The Justice Department made news on Thursday when it filed a “statement of interest” in a long-running lawsuit against Harvard University that supported claims of Asian-American students that the university is discriminating in its admission process.

In fact, the evidence uncovered during the discovery process of the pending lawsuit seems overwhelming that Harvard is violating the Civil Rights Act of 1964 and has imposed a racial quota system, including a ceiling on the number of Asian-American students accepted, no matter how outstanding their qualifications.

The Justice Department’s filing is in opposition to a motion recently filed by Harvard asking a federal court in Boston to throw out the lawsuit without a trial.

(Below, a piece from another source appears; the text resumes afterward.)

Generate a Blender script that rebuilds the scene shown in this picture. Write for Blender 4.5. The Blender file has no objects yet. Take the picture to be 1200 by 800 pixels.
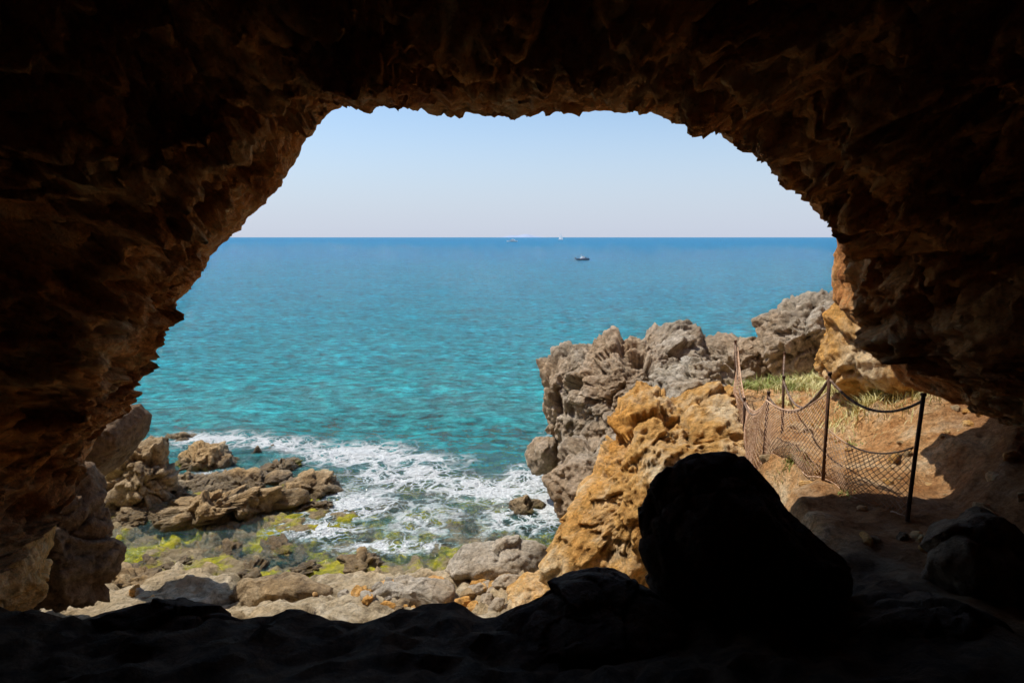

In 2014, Students for Fair Admission filed its lawsuit under Title VI of the Civil Rights Act, which prohibits discrimination in education on the basis of “race, color, or national origin.” Although Harvard is a private university, Title VI applies because the university receives federal funds. The lawsuit claims Harvard is using its admissions policy to keep out Asian-American students in the same way it infamously discriminated against Jewish students in the 1920s and 1930s.

Harvard has fought a four-year battle during the discovery process to keep its admissions process and records secret. But the records that Harvard has been forced to produce show the university has been engaging in blatant discrimination. The evidence includes several internal reports prepared by Harvard’s own Office of Institutional Research in 2013 that concluded Harvard was discriminating against Asian-American students.

The university took steps to bury the reports and hide their findings after it became aware of the conclusions.

Asian-Americans have been only about 19 percent of the freshman class at Harvard, although that number has increased slightly since this lawsuit was filed. But that number has remained consistently the same for years despite the increasing numbers of Asian-American students applying to colleges.

Harvard’s own reports showed that Asian-Americans would comprise 43.4 percent of the class based on academics alone, and their share would be 31.4 percent even if you included the university’s preferences for athletes and legacy admissions.

Harvard admissions officers keep down the numbers of highly qualified, highly credentialed Asian-Americans by unswervingly giving them low ratings on “personal” factors—the same type of low “character” and “fitness” ratings Harvard used to prevent qualified Jewish students from getting in 100 years ago.

Harvard’s expert witness in the case claimed this was not discrimination because he accepted the assumption that white applicants have better personalities than Asian-American students. This is the type of odious and offensive ethnic stereotyping Harvard has used to justify its discrimination.

Sadly, Harvard is not alone in what it is doing. Evidence brought to light in the litigation revealed that twice a year, admissions officers from Harvard and 15 other schools—including Columbia, Cornell, Dartmouth, Massachusetts Institute of Technology, Princeton, and Stanford—get together to secretly compare their racial admission numbers to ensure they all have approximately the same racial percentages of admissions.

Another shameful example of this discrimination is MIT, my alma mater, which, when I was there, prided itself on being a place where applicants were accepted based on merit regardless of race. But, it seems, MIT began engaging in similar discrimination in the mid-1990s. The number of Asian-American students there has been stalled at about 26 percent since then.

Caltech, MIT’s big rival as a science and technology institution, has always rejected racial preferences and quotas in its admissions—and Asian-Americans now account for 43 percent of its undergraduates.

That so many other so-called “elite” universities have taken Harvard’s side by filing briefs on behalf of Harvard shows that such blatant, unlawful, and abhorrent discrimination is an accepted policy throughout higher education. It really is nothing less than a modern, politically correct version of Jim Crow in education.

Harvard and these other schools long ago abandoned Martin Luther King’s objective of achieving an America where our children are not “judged by the color of their skin, but by the content of their character.”

Everyone who abhors discrimination and believes in equal treatment should cheer the Justice Department’s intervention in this lawsuit—a lawsuit the Obama administration did its best to ignore.

The brief filed by the Justice Department makes the point that Harvard has failed to meet the legal standards outlined by the Supreme Court that allow race to be a consideration in college admissions but only under limited circumstances. Instead, the university is engaging in racial bias and racial balancing, none of which is allowed under the law.

This case is set for trial on Oct. 15 before Judge Allison Burroughs, an Obama appointee, in Boston’s federal district court. Unfortunately, this gives Harvard the home court advantage with its $37 billion endowment and the influence it wields with its alumni throughout the upper echelons of power in the city.

We will have to wait and see whether justice will prevail and whether Asian-American students finally will get what they are entitled to: the ability to apply to colleges knowing that the color of their skin won’t be used against them.